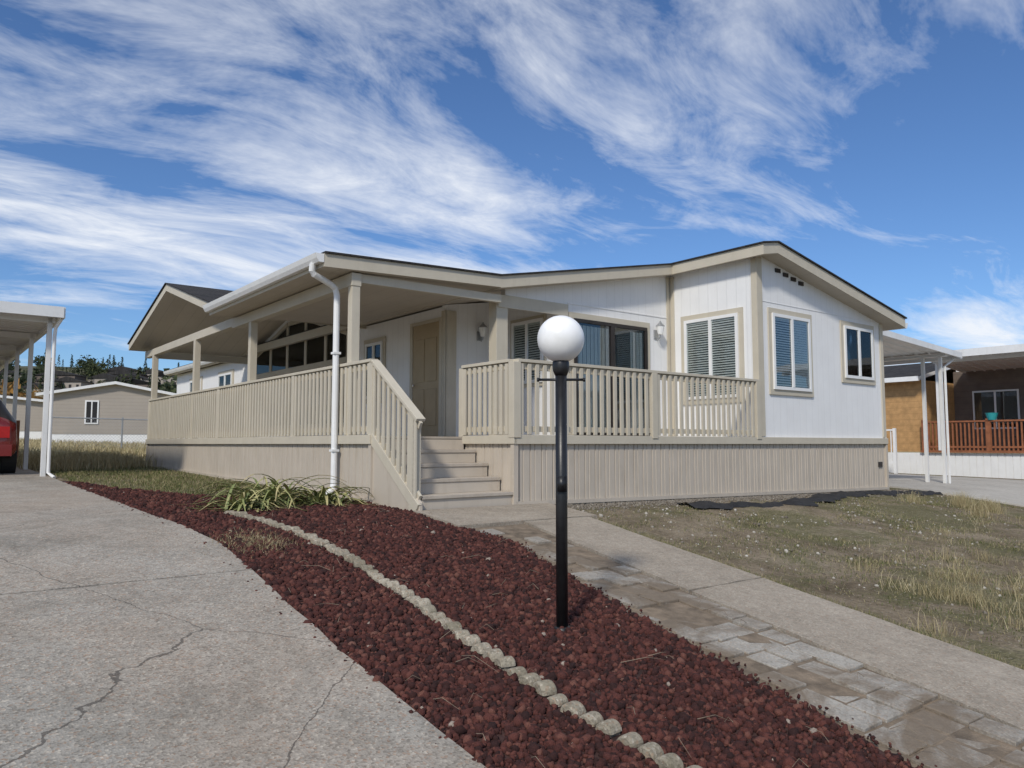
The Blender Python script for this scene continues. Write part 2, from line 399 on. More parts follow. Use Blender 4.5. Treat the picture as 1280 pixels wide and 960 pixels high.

* * *

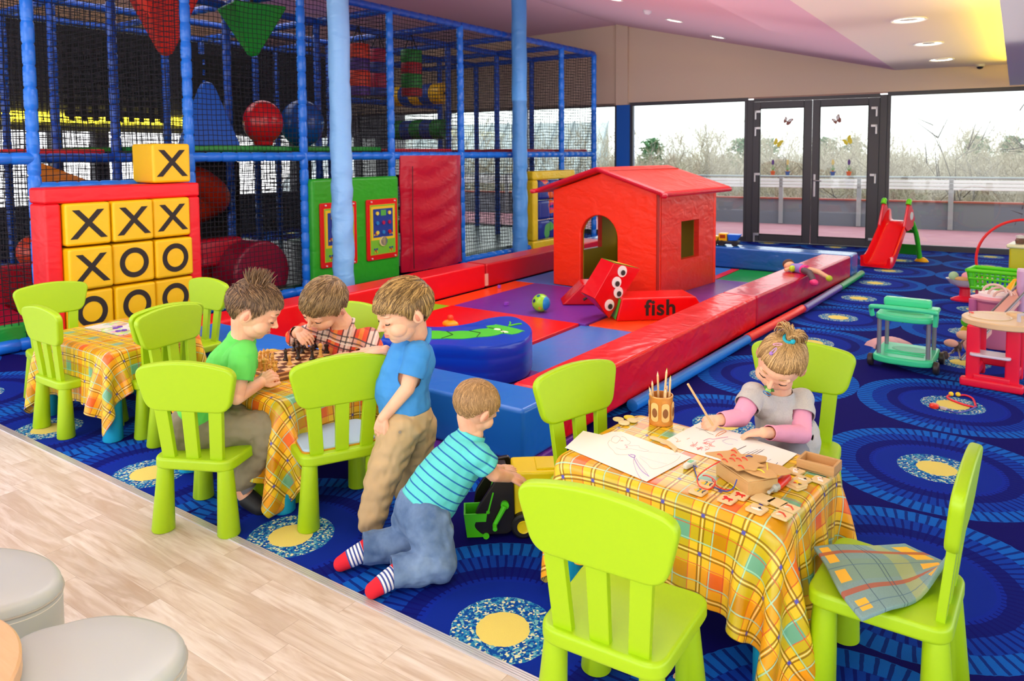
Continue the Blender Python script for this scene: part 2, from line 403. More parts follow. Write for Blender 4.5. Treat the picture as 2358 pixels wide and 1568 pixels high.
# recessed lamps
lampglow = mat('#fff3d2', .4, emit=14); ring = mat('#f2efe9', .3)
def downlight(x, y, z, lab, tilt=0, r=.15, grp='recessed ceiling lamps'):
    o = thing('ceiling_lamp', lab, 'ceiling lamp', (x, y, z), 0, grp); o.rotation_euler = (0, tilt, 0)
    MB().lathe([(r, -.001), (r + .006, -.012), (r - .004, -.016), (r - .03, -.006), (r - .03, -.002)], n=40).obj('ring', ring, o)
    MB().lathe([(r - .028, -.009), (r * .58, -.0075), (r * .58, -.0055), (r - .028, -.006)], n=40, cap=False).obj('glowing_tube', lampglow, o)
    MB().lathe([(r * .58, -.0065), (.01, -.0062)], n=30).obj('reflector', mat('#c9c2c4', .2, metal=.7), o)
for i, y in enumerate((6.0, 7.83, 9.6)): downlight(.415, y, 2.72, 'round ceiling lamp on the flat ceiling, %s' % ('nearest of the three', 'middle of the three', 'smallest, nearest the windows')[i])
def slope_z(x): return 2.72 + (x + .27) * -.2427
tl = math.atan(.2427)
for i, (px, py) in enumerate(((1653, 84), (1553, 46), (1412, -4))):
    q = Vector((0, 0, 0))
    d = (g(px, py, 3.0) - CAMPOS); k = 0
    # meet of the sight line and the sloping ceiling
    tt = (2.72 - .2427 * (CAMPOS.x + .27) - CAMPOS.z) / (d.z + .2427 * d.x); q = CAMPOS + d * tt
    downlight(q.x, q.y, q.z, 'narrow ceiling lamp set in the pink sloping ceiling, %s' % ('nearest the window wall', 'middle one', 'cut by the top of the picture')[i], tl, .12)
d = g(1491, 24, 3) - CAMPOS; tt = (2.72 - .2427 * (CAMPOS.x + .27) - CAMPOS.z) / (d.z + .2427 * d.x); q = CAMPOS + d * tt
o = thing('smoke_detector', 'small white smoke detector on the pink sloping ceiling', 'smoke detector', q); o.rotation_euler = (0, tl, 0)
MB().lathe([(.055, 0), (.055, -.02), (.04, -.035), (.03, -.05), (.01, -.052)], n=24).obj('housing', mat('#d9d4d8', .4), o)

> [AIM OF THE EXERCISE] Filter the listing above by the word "picture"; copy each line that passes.

> [CORRECT OUTPUT]
The Blender Python script for this scene continues. Write part 2, from line 399 on. More parts follow. Use Blender 4.5. Treat the picture as 1280 pixels wide and 960 pixels high.
Continue the Blender Python script for this scene: part 2, from line 403. More parts follow. Write for Blender 4.5. Treat the picture as 2358 pixels wide and 1568 pixels high.
    downlight(q.x, q.y, q.z, 'narrow ceiling lamp set in the pink sloping ceiling, %s' % ('nearest the window wall', 'middle one', 'cut by the top of the picture')[i], tl, .12)